Cuento de hielo y nieve
Ninguna moraleja hoy. Ni resonancia de esa viscosa ofensa a la inteligencia que es, en el resto de nuestros días, la política. Olvidemos a los monstruos
Nada sucede. Entre el último día del año que no vuelve y el primero del que todavía no es, un soplo de ausencia lo envuelve todo: humanos como cosas. Los estallidos bestiales del tránsito en la medianoche son sólo coartada que acota ese tiempo muerto. No existe el día uno de cada año. Los hombres buscan en vano consolarse de lo que han perdido: como al final de cada año, todo. Buscan, y saben que es igual de vano, inventarse propósitos de mejor destino venidero, bajo la máscara de esa novedad que existe sólo en los inanes calendarios. Mañana, habrán de saber que todo va a volver a ser lo mismo. Alcohol, gula y ruido no perpetúan demasiado tiempo sus ficciones.
Podría ser de otro modo.
Soñé, desde que era un niño, allá por la prehistoria de los años cincuenta, ante las páginas del más hermoso libro que he leído, con un mundo de nieve sobre el cual alzar la arquitectura de un año distinto: sólo de matemática y luz. Hans Christian Andersen lo había escrito en la Navidad de 1844. Narra Laponia: esa irrealidad que el lector sabe extraña a su mundo, a cualquier mundo; y que el viajero sabe más imposible todavía.
Hoy, en el paréntesis de veinticuatro horas durante el cual nada está permitido que pase, retorno a esa Laponia de dioses aritméticos, a la cual el más grande de los poetas daneses rinde culto: culto de muerte y frío. Reúno ante mi mesa la primera edición que, muy de niño, fue mi regalo de reyes; párrafo a párrafo, la voy confrontando con el espejo de la más académica edición que hallo en mi biblioteca. Y dan igual las diferencias de traducción o estilo. La Reina de las Nieves quiebra el corazón de quien la lee: en cualquier lengua, en ediciones de bibliófilo o en papel de periódico. Da lo mismo. Todas sus palabras hieren; la última mata. Como las agujas de los míticos relojes, que enterraban ayer cantarinamente el tiempo ido, las palabras de algunos –muy pocos– instantes privilegiados de la gran literatura devastan a sus lectores: no volverán a ser los mismos quienes transitaron sus senderos.
La Reina de la Nieves, pues. La recuerdo. En un primero de enero, igual de intangible que el de cada año. Igual de eterno.
Un niño que, en la más nórdica Europa, sabe –como sabían los griegos, en el Sur de hace tanto– que sólo la geometría salva. Contempla una rosa, eso que todos dicen símbolo de la belleza. Ve su realidad: pasaje hacia lo marchito. «Roída por un gusano… ¡qué espantosas son, en el fondo, las rosas!» Toma una lupa.

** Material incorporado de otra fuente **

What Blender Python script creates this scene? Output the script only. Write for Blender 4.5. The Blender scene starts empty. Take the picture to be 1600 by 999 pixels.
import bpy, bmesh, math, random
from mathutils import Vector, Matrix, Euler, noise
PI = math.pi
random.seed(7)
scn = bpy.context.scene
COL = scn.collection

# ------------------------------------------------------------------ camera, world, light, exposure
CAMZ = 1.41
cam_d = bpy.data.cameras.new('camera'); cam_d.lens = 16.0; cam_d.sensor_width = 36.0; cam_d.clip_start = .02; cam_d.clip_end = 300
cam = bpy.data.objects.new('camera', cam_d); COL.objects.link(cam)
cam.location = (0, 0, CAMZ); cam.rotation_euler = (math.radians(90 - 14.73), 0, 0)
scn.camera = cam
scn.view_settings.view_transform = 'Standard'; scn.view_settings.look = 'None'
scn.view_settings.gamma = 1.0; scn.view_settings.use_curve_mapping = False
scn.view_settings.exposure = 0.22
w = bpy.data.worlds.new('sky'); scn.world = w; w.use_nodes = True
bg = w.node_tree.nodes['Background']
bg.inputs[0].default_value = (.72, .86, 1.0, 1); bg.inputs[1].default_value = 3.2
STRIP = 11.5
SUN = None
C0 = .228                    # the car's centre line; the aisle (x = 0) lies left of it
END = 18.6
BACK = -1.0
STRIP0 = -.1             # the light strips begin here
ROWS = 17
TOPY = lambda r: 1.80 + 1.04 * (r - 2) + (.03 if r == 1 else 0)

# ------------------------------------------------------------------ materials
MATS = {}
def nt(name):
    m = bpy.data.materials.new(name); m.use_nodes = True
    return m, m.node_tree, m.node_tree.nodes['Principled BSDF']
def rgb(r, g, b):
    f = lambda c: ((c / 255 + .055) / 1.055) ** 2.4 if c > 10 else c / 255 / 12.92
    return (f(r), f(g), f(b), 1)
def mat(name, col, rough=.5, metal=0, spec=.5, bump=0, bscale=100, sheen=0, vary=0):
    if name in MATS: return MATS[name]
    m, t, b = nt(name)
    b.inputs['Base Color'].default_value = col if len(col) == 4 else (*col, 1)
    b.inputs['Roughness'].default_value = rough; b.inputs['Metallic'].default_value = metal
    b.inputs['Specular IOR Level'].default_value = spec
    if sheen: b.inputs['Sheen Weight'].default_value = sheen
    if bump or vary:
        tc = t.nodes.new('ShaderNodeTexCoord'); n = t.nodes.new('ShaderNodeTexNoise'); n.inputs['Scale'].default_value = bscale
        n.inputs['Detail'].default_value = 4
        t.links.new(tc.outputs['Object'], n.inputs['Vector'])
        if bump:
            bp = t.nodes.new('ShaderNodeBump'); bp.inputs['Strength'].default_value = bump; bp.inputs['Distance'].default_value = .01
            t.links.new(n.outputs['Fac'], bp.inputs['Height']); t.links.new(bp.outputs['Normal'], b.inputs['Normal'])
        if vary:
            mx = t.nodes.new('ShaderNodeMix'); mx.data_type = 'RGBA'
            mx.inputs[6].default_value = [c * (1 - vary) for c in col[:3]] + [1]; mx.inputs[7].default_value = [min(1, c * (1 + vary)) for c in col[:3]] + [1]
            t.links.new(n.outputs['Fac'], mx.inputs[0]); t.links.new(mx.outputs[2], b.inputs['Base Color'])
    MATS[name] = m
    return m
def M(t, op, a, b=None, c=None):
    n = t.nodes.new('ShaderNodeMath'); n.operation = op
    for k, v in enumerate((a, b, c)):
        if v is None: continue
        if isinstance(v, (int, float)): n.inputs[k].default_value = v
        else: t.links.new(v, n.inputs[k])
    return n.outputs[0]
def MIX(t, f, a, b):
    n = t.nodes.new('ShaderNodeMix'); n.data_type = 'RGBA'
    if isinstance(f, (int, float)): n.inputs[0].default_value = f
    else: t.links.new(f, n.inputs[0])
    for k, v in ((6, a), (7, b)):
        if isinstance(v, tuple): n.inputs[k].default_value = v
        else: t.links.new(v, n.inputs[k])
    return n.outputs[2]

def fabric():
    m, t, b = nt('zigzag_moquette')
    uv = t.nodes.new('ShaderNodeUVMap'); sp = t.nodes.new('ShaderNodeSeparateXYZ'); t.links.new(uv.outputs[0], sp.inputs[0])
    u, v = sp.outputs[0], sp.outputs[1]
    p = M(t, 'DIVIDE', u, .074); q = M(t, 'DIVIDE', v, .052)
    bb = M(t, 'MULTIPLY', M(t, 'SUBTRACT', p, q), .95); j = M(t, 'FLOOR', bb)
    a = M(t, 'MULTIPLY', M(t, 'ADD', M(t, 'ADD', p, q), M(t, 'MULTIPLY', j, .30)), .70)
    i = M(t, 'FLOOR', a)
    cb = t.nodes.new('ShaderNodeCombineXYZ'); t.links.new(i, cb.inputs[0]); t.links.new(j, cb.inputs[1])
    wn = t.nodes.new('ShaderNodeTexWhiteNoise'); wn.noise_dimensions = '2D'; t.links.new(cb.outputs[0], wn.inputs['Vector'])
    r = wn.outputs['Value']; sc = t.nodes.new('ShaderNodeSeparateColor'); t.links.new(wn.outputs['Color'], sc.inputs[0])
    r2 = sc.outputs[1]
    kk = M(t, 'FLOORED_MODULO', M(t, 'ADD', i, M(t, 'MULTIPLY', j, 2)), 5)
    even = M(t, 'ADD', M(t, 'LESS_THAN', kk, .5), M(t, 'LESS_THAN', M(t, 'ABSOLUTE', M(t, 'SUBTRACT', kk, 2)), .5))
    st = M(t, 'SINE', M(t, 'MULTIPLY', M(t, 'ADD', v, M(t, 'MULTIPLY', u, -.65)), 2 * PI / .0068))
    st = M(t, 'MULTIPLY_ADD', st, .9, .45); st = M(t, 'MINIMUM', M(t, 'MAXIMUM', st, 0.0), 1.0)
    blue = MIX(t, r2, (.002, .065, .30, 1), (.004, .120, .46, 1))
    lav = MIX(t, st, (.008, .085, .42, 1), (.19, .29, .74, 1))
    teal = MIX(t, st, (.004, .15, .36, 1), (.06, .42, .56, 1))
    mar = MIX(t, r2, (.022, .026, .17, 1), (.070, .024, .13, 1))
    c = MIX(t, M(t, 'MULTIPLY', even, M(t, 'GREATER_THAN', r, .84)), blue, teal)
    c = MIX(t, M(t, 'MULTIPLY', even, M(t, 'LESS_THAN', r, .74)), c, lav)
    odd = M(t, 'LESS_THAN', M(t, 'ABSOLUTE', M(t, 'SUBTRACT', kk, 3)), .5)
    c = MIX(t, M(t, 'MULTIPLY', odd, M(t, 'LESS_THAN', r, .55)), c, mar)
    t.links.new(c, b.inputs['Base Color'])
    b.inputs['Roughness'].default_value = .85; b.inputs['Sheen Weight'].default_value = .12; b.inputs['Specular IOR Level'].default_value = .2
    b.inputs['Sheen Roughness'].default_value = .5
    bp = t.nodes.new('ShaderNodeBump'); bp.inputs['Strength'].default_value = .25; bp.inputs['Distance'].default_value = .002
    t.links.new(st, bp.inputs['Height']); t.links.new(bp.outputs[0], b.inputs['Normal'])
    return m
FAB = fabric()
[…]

Sobre una tela azul deposita un copo de nieve. Bajo la lupa, todas las maravillas de la geometría se revelan en esa estructura helada. «es mucho más interesante que las verdaderas flores», se dice a sí mismo Kay. «No tienen un solo defecto. Son perfectas». Y. sin saberlo, el pequeño Kay está invocando a la maravillosa –a la desalmada– Reina de las Nieves.
Vendrá. Besará al niño. Una sola vez: «más de eso, te mataría». Y en su trineo transportará a Kay a lo más lejano. A ese norte extremo en el que ningún hombre habita y en el que la Reina talla su palacio en cristal de hielo. Duerme allí, sobre ese hielo que el beso le hace no sentir, acurrucado a los pies de la Reina. Durante el día, un inmenso salón le ofrece el más bello juego con el que puede soñar una inteligencia humana: un infinito rompecabezas hecho sólo de fragmentos angulosos de hielo, cortante y puro como cristal. El niño sabe que varias vidas eternas no le bastarían para completar el encaje de piezas que la Reina le ha ofrendado y al cual llama «el juego de hielo de la razón».
Ninguna moraleja hoy. Ni resonancia de esa viscosa ofensa a la inteligencia que es, en el resto de nuestros días, la política. Olvidemos a los monstruos. Yo, al menos, decidí olvidarlos durante veinticuatro horas. Tomé las ediciones de Andersen que me ayudaron a vivir todos estos años. Y me perdí en ese segundo beso de la Reina de las Nieves, que «deja el corazón como un bloque de hielo». No hay droga en este mundo más fuerte que la lectura. Mas letal que el amor de la Reina de las Nieves.